I couldn't get enough of the views

At the top of the Carratera de la Muerta

Oink oink!

Obligatory death road shot

Still enjoying the ride

Es la verdad

The changing light from our campsite in Coroico

Still can't get enough

I was so happy that I didn’t skip this wonderful stretch of road and that I got to see some of the warmer, lower elevations in Bolivia. From the town of Coroico I eventually took a colectivo bus back up to La Paz. From the main square in town, small minivans wait until their filled with paying passengers and then they leave; fairly simple. I got there early enough and got a seat up front with the driver. With my bike securely loaded on the roof we set off. Leaving town, I enjoyed counting the amount of waves and honks the bus driver dished out to other people and reflected on how all you really need is a bit of community, something to pay the bills, and friends and family. Gorgeous mountain views and delicious fruit are nice bonuses. The drive back up the valley was equally scenic, though this time on the newly built highway. I grinned and stared out the window the whole way up, happy to be here.
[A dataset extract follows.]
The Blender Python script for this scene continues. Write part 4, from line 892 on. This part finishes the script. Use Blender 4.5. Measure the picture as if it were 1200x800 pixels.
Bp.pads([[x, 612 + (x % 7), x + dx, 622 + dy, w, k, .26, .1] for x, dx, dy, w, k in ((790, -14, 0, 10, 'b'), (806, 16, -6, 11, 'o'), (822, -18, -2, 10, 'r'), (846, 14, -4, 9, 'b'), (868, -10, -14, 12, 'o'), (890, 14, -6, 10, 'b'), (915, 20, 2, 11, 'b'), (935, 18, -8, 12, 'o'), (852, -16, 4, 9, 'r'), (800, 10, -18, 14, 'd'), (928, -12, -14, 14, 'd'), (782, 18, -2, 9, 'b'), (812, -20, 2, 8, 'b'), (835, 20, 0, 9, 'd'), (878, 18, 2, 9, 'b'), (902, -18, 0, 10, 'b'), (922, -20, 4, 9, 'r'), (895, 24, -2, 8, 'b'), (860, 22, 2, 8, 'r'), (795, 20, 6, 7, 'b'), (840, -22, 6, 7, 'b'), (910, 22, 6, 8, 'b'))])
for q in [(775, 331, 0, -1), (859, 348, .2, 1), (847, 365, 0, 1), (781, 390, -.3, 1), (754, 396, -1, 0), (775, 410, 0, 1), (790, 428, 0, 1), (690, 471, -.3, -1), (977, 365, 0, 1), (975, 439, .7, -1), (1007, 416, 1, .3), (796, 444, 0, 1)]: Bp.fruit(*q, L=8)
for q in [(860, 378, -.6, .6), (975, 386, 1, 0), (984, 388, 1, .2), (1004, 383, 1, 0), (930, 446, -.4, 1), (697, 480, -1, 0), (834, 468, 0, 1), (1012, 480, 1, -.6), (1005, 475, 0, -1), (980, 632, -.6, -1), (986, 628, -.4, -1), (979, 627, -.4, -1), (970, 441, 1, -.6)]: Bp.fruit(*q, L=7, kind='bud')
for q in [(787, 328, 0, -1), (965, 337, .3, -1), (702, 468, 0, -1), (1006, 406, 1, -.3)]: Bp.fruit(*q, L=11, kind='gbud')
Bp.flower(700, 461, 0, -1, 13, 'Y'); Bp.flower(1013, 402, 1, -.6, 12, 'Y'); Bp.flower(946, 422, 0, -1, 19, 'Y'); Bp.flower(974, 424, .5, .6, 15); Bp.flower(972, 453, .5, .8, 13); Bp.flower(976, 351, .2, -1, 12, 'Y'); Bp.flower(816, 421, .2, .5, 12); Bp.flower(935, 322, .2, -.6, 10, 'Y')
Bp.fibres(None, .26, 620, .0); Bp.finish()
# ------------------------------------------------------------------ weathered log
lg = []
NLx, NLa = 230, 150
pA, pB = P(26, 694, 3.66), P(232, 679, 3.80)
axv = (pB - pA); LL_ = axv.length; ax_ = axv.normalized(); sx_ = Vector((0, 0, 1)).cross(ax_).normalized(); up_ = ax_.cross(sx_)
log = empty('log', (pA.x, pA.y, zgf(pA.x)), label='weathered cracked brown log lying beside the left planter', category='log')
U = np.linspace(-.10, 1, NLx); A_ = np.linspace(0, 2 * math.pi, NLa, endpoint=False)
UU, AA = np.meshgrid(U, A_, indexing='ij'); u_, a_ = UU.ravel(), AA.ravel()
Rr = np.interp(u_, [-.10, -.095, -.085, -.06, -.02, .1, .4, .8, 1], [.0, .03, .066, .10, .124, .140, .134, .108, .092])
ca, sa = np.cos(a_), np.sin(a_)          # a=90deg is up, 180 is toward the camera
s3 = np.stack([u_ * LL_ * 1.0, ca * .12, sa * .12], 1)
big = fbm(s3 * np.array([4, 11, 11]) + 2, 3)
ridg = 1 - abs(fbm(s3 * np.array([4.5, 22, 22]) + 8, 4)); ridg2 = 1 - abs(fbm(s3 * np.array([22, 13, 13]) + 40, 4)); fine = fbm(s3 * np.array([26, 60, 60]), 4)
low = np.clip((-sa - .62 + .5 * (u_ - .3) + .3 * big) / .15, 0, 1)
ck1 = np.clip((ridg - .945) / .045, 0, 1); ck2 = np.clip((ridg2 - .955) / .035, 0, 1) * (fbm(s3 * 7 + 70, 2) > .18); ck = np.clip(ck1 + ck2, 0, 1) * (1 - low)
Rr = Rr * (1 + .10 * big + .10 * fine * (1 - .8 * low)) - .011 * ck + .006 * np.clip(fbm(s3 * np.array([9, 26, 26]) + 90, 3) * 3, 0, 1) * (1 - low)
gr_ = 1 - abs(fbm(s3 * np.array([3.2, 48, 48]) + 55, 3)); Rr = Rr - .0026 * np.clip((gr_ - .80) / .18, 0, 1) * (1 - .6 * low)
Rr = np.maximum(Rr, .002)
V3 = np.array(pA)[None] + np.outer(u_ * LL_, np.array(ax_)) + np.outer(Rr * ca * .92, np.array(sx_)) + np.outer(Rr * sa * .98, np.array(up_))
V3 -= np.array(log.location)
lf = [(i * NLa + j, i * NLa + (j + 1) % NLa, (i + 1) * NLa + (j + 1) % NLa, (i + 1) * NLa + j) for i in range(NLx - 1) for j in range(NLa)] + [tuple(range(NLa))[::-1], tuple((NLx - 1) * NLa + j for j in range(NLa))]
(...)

Loading my bike up for the bus ride back to La Paz

Back in La Paz, positive graffiti

I spent one more night in La Paz before finally leaving the city via the teleferico. It was a great base of operations for side trips but I was happy to be cycling again. On that first day back on the bike I made it to Tiahuanaco, an important pre-Columbian archeological site of the Aymara people. Not a lot is understood about the site but it’s a fascinating place to walk around and just ponder. Humans are fascinating creatures in that way, good at communicating abstract ideas and telling stories. Put some together long enough and they haul massive stones across vast distances to build structures aligned with the cosmos. Keep ’em together a bit longer still and they walk on the moon. I left Tiahuanaco and headed for the Peruvian border. I spent one night in Peru before crossing back into Bolivia and arriving at Copacabana on the shore of Lake Titicaca. From here it’ll be more high altitude cycling well into Peru.